_Supplied material_
-------------------------
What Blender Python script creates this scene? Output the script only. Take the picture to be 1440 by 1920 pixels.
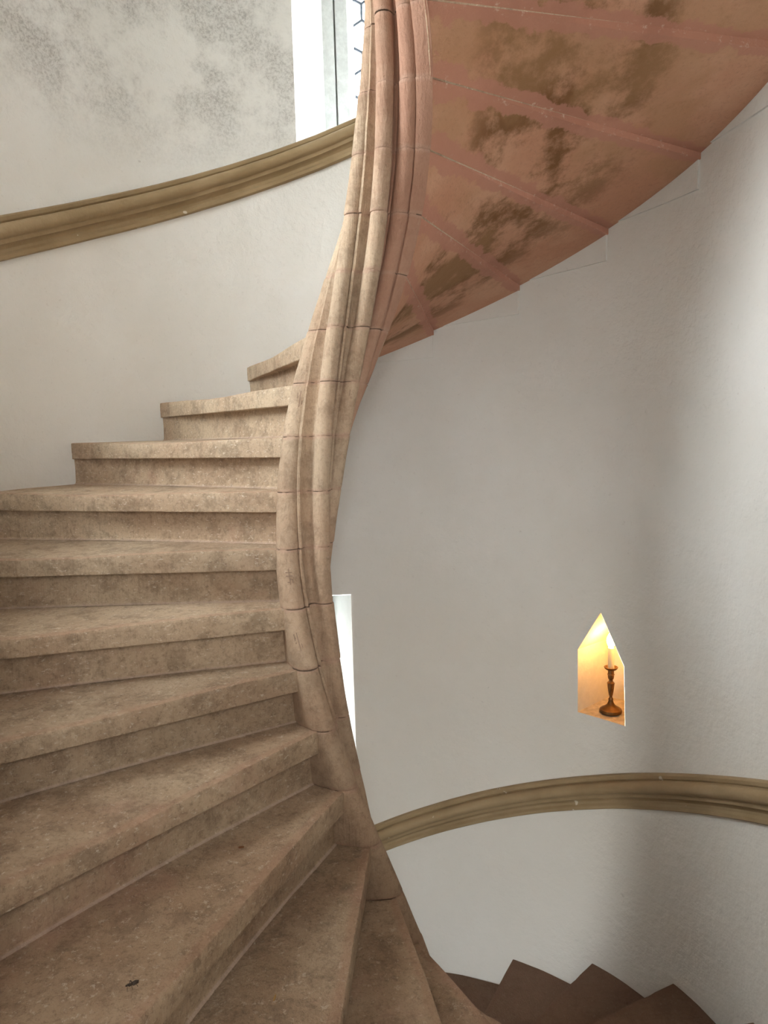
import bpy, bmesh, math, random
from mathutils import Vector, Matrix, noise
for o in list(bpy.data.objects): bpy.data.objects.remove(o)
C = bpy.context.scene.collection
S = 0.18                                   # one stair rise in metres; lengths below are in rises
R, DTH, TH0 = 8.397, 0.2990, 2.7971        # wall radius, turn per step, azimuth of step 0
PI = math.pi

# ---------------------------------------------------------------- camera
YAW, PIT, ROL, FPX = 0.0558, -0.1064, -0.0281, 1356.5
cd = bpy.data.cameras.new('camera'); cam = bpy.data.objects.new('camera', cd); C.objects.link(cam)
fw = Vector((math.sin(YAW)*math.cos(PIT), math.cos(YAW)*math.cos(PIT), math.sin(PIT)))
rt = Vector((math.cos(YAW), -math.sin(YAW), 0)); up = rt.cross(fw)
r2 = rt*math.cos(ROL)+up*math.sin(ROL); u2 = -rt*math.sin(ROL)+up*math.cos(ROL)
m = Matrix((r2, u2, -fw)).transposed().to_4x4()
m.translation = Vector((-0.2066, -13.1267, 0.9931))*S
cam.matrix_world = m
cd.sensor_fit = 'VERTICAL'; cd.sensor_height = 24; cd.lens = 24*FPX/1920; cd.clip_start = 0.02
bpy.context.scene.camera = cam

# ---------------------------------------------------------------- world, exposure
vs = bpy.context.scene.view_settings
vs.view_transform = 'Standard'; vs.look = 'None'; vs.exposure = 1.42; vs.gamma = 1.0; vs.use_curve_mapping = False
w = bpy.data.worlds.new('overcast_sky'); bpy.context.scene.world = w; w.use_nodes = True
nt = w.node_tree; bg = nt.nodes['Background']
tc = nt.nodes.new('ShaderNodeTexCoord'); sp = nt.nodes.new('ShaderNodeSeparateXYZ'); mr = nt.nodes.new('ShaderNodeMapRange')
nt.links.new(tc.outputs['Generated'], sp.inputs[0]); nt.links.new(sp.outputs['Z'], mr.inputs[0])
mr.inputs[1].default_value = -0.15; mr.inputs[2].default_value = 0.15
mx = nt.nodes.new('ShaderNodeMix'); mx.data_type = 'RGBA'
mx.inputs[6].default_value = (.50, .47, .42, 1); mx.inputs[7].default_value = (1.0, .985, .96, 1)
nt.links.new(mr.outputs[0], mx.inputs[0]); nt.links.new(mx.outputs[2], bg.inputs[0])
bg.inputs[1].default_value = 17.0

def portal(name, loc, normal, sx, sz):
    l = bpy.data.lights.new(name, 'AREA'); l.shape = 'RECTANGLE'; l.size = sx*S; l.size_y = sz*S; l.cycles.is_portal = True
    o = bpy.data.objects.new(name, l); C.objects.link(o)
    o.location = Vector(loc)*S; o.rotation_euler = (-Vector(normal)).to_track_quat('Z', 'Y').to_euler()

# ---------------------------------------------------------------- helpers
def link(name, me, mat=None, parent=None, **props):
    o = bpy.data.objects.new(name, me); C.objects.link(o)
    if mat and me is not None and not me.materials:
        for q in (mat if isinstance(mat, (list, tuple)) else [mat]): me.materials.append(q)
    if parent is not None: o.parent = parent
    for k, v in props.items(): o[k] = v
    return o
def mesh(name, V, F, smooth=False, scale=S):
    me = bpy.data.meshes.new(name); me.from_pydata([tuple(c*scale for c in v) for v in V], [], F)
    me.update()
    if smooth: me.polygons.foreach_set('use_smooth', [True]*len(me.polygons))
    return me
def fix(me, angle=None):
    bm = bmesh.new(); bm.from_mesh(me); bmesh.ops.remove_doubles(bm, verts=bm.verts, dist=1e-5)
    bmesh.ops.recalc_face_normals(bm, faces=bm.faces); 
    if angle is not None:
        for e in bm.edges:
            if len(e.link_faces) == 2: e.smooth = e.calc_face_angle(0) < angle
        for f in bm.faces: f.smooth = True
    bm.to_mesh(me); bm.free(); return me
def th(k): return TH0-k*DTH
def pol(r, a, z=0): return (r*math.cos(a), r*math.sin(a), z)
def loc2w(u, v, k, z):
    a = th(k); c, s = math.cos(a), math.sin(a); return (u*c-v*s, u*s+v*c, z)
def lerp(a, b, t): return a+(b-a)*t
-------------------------
_Problem to solve_
Retype each line of the listing above word for word. Exclude the pictures.

_Answer_
What Blender Python script creates this scene? Output the script only. Take the picture to be 1440 by 1920 pixels.
import bpy, bmesh, math, random
from mathutils import Vector, Matrix, noise
for o in list(bpy.data.objects): bpy.data.objects.remove(o)
C = bpy.context.scene.collection
S = 0.18                                   # one stair rise in metres; lengths below are in rises
R, DTH, TH0 = 8.397, 0.2990, 2.7971        # wall radius, turn per step, azimuth of step 0
PI = math.pi

# ---------------------------------------------------------------- camera
YAW, PIT, ROL, FPX = 0.0558, -0.1064, -0.0281, 1356.5
cd = bpy.data.cameras.new('camera'); cam = bpy.data.objects.new('camera', cd); C.objects.link(cam)
fw = Vector((math.sin(YAW)*math.cos(PIT), math.cos(YAW)*math.cos(PIT), math.sin(PIT)))
rt = Vector((math.cos(YAW), -math.sin(YAW), 0)); up = rt.cross(fw)
r2 = rt*math.cos(ROL)+up*math.sin(ROL); u2 = -rt*math.sin(ROL)+up*math.cos(ROL)
m = Matrix((r2, u2, -fw)).transposed().to_4x4()
m.translation = Vector((-0.2066, -13.1267, 0.9931))*S
cam.matrix_world = m
cd.sensor_fit = 'VERTICAL'; cd.sensor_height = 24; cd.lens = 24*FPX/1920; cd.clip_start = 0.02
bpy.context.scene.camera = cam

# ---------------------------------------------------------------- world, exposure
vs = bpy.context.scene.view_settings
vs.view_transform = 'Standard'; vs.look = 'None'; vs.exposure = 1.42; vs.gamma = 1.0; vs.use_curve_mapping = False
w = bpy.data.worlds.new('overcast_sky'); bpy.context.scene.world = w; w.use_nodes = True
nt = w.node_tree; bg = nt.nodes['Background']
tc = nt.nodes.new('ShaderNodeTexCoord'); sp = nt.nodes.new('ShaderNodeSeparateXYZ'); mr = nt.nodes.new('ShaderNodeMapRange')
nt.links.new(tc.outputs['Generated'], sp.inputs[0]); nt.links.new(sp.outputs['Z'], mr.inputs[0])
mr.inputs[1].default_value = -0.15; mr.inputs[2].default_value = 0.15
mx = nt.nodes.new('ShaderNodeMix'); mx.data_type = 'RGBA'
mx.inputs[6].default_value = (.50, .47, .42, 1); mx.inputs[7].default_value = (1.0, .985, .96, 1)
nt.links.new(mr.outputs[0], mx.inputs[0]); nt.links.new(mx.outputs[2], bg.inputs[0])
bg.inputs[1].default_value = 17.0

def portal(name, loc, normal, sx, sz):
    l = bpy.data.lights.new(name, 'AREA'); l.shape = 'RECTANGLE'; l.size = sx*S; l.size_y = sz*S; l.cycles.is_portal = True
    o = bpy.data.objects.new(name, l); C.objects.link(o)
    o.location = Vector(loc)*S; o.rotation_euler = (-Vector(normal)).to_track_quat('Z', 'Y').to_euler()

# ---------------------------------------------------------------- helpers
def link(name, me, mat=None, parent=None, **props):
    o = bpy.data.objects.new(name, me); C.objects.link(o)
    if mat and me is not None and not me.materials:
        for q in (mat if isinstance(mat, (list, tuple)) else [mat]): me.materials.append(q)
    if parent is not None: o.parent = parent
    for k, v in props.items(): o[k] = v
    return o
def mesh(name, V, F, smooth=False, scale=S):
    me = bpy.data.meshes.new(name); me.from_pydata([tuple(c*scale for c in v) for v in V], [], F)
    me.update()
    if smooth: me.polygons.foreach_set('use_smooth', [True]*len(me.polygons))
    return me
def fix(me, angle=None):
    bm = bmesh.new(); bm.from_mesh(me); bmesh.ops.remove_doubles(bm, verts=bm.verts, dist=1e-5)
    bmesh.ops.recalc_face_normals(bm, faces=bm.faces); 
    if angle is not None:
        for e in bm.edges:
            if len(e.link_faces) == 2: e.smooth = e.calc_face_angle(0) < angle
        for f in bm.faces: f.smooth = True
    bm.to_mesh(me); bm.free(); return me
def th(k): return TH0-k*DTH
def pol(r, a, z=0): return (r*math.cos(a), r*math.sin(a), z)
def loc2w(u, v, k, z):
    a = th(k); c, s = math.cos(a), math.sin(a); return (u*c-v*s, u*s+v*c, z)
def lerp(a, b, t): return a+(b-a)*t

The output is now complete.